Write each line out again exactly as written.
— Start of Data lines —
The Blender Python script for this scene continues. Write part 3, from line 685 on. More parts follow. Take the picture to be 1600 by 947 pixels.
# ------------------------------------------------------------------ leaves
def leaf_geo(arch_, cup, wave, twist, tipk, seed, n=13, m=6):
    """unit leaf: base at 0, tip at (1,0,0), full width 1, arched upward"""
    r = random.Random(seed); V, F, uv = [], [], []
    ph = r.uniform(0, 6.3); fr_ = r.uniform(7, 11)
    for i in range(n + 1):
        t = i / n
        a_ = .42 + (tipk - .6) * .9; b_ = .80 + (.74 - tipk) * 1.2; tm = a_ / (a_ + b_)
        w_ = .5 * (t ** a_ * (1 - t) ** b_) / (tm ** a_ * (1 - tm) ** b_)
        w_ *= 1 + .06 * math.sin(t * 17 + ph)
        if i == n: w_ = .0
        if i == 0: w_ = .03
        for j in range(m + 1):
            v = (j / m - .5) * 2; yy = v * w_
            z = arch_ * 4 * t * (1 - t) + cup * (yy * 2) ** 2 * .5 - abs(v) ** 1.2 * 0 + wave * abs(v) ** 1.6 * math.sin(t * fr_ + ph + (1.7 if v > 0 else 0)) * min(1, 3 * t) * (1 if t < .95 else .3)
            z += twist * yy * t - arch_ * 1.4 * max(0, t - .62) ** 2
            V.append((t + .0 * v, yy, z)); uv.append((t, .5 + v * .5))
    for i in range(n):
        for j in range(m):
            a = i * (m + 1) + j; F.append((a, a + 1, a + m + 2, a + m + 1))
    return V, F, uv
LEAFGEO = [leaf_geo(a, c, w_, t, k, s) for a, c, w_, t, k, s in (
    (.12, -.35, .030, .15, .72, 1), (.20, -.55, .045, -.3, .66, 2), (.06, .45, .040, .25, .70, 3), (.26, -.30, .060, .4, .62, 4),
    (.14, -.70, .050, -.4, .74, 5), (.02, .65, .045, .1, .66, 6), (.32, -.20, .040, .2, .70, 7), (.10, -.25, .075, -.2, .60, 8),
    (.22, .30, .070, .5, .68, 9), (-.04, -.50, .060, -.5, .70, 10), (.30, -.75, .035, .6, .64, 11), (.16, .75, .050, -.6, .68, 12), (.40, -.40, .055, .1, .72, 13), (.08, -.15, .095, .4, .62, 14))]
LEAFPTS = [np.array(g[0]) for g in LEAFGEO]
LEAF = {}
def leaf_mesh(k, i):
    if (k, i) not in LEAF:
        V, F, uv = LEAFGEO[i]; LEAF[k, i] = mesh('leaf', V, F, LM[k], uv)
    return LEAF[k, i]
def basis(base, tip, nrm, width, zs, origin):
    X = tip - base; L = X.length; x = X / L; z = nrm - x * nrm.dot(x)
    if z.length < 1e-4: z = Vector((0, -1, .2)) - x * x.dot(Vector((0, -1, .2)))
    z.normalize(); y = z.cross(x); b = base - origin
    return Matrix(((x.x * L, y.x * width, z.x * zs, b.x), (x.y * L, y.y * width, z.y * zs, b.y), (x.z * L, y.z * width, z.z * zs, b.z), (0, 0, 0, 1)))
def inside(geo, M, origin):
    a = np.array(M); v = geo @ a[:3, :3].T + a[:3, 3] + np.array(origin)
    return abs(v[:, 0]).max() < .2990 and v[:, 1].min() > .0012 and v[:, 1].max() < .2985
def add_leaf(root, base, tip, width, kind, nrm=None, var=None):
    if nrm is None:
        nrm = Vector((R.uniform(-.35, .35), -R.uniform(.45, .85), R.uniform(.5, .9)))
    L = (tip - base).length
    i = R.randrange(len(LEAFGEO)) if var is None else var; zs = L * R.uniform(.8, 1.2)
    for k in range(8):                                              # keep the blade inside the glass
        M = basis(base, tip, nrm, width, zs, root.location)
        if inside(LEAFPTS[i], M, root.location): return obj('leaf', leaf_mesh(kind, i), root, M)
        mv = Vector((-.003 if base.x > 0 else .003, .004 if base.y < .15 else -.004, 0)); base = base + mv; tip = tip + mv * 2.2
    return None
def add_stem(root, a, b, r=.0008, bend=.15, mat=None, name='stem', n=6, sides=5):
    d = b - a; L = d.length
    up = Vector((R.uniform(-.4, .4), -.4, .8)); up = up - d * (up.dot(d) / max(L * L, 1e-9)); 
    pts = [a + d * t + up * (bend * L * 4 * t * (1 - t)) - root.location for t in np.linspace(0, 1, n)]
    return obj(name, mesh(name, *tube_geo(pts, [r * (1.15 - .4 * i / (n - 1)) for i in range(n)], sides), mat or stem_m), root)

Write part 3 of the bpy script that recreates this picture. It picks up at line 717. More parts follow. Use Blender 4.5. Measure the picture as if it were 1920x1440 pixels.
— End of Data lines —
*Answer for this exercise*
The Blender Python script for this scene continues. Write part 3, from line 685 on. More parts follow. Take the picture to be 1600 by 947 pixels.
# ------------------------------------------------------------------ leaves
def leaf_geo(arch_, cup, wave, twist, tipk, seed, n=13, m=6):
    """unit leaf: base at 0, tip at (1,0,0), full width 1, arched upward"""
    r = random.Random(seed); V, F, uv = [], [], []
    ph = r.uniform(0, 6.3); fr_ = r.uniform(7, 11)
    for i in range(n + 1):
        t = i / n
        a_ = .42 + (tipk - .6) * .9; b_ = .80 + (.74 - tipk) * 1.2; tm = a_ / (a_ + b_)
        w_ = .5 * (t ** a_ * (1 - t) ** b_) / (tm ** a_ * (1 - tm) ** b_)
        w_ *= 1 + .06 * math.sin(t * 17 + ph)
        if i == n: w_ = .0
        if i == 0: w_ = .03
        for j in range(m + 1):
            v = (j / m - .5) * 2; yy = v * w_
            z = arch_ * 4 * t * (1 - t) + cup * (yy * 2) ** 2 * .5 - abs(v) ** 1.2 * 0 + wave * abs(v) ** 1.6 * math.sin(t * fr_ + ph + (1.7 if v > 0 else 0)) * min(1, 3 * t) * (1 if t < .95 else .3)
            z += twist * yy * t - arch_ * 1.4 * max(0, t - .62) ** 2
            V.append((t + .0 * v, yy, z)); uv.append((t, .5 + v * .5))
    for i in range(n):
        for j in range(m):
            a = i * (m + 1) + j; F.append((a, a + 1, a + m + 2, a + m + 1))
    return V, F, uv
LEAFGEO = [leaf_geo(a, c, w_, t, k, s) for a, c, w_, t, k, s in (
    (.12, -.35, .030, .15, .72, 1), (.20, -.55, .045, -.3, .66, 2), (.06, .45, .040, .25, .70, 3), (.26, -.30, .060, .4, .62, 4),
    (.14, -.70, .050, -.4, .74, 5), (.02, .65, .045, .1, .66, 6), (.32, -.20, .040, .2, .70, 7), (.10, -.25, .075, -.2, .60, 8),
    (.22, .30, .070, .5, .68, 9), (-.04, -.50, .060, -.5, .70, 10), (.30, -.75, .035, .6, .64, 11), (.16, .75, .050, -.6, .68, 12), (.40, -.40, .055, .1, .72, 13), (.08, -.15, .095, .4, .62, 14))]
LEAFPTS = [np.array(g[0]) for g in LEAFGEO]
LEAF = {}
def leaf_mesh(k, i):
    if (k, i) not in LEAF:
        V, F, uv = LEAFGEO[i]; LEAF[k, i] = mesh('leaf', V, F, LM[k], uv)
    return LEAF[k, i]
def basis(base, tip, nrm, width, zs, origin):
    X = tip - base; L = X.length; x = X / L; z = nrm - x * nrm.dot(x)
    if z.length < 1e-4: z = Vector((0, -1, .2)) - x * x.dot(Vector((0, -1, .2)))
    z.normalize(); y = z.cross(x); b = base - origin
    return Matrix(((x.x * L, y.x * width, z.x * zs, b.x), (x.y * L, y.y * width, z.y * zs, b.y), (x.z * L, y.z * width, z.z * zs, b.z), (0, 0, 0, 1)))
def inside(geo, M, origin):
    a = np.array(M); v = geo @ a[:3, :3].T + a[:3, 3] + np.array(origin)
    return abs(v[:, 0]).max() < .2990 and v[:, 1].min() > .0012 and v[:, 1].max() < .2985
def add_leaf(root, base, tip, width, kind, nrm=None, var=None):
    if nrm is None:
        nrm = Vector((R.uniform(-.35, .35), -R.uniform(.45, .85), R.uniform(.5, .9)))
    L = (tip - base).length
    i = R.randrange(len(LEAFGEO)) if var is None else var; zs = L * R.uniform(.8, 1.2)
    for k in range(8):                                              # keep the blade inside the glass
        M = basis(base, tip, nrm, width, zs, root.location)
        if inside(LEAFPTS[i], M, root.location): return obj('leaf', leaf_mesh(kind, i), root, M)
        mv = Vector((-.003 if base.x > 0 else .003, .004 if base.y < .15 else -.004, 0)); base = base + mv; tip = tip + mv * 2.2
    return None
def add_stem(root, a, b, r=.0008, bend=.15, mat=None, name='stem', n=6, sides=5):
    d = b - a; L = d.length
    up = Vector((R.uniform(-.4, .4), -.4, .8)); up = up - d * (up.dot(d) / max(L * L, 1e-9)); 
    pts = [a + d * t + up * (bend * L * 4 * t * (1 - t)) - root.location for t in np.linspace(0, 1, n)]
    return obj(name, mesh(name, *tube_geo(pts, [r * (1.15 - .4 * i / (n - 1)) for i in range(n)], sides), mat or stem_m), root)

Write part 3 of the bpy script that recreates this picture. It picks up at line 717. More parts follow. Use Blender 4.5. Measure the picture as if it were 1920x1440 pixels.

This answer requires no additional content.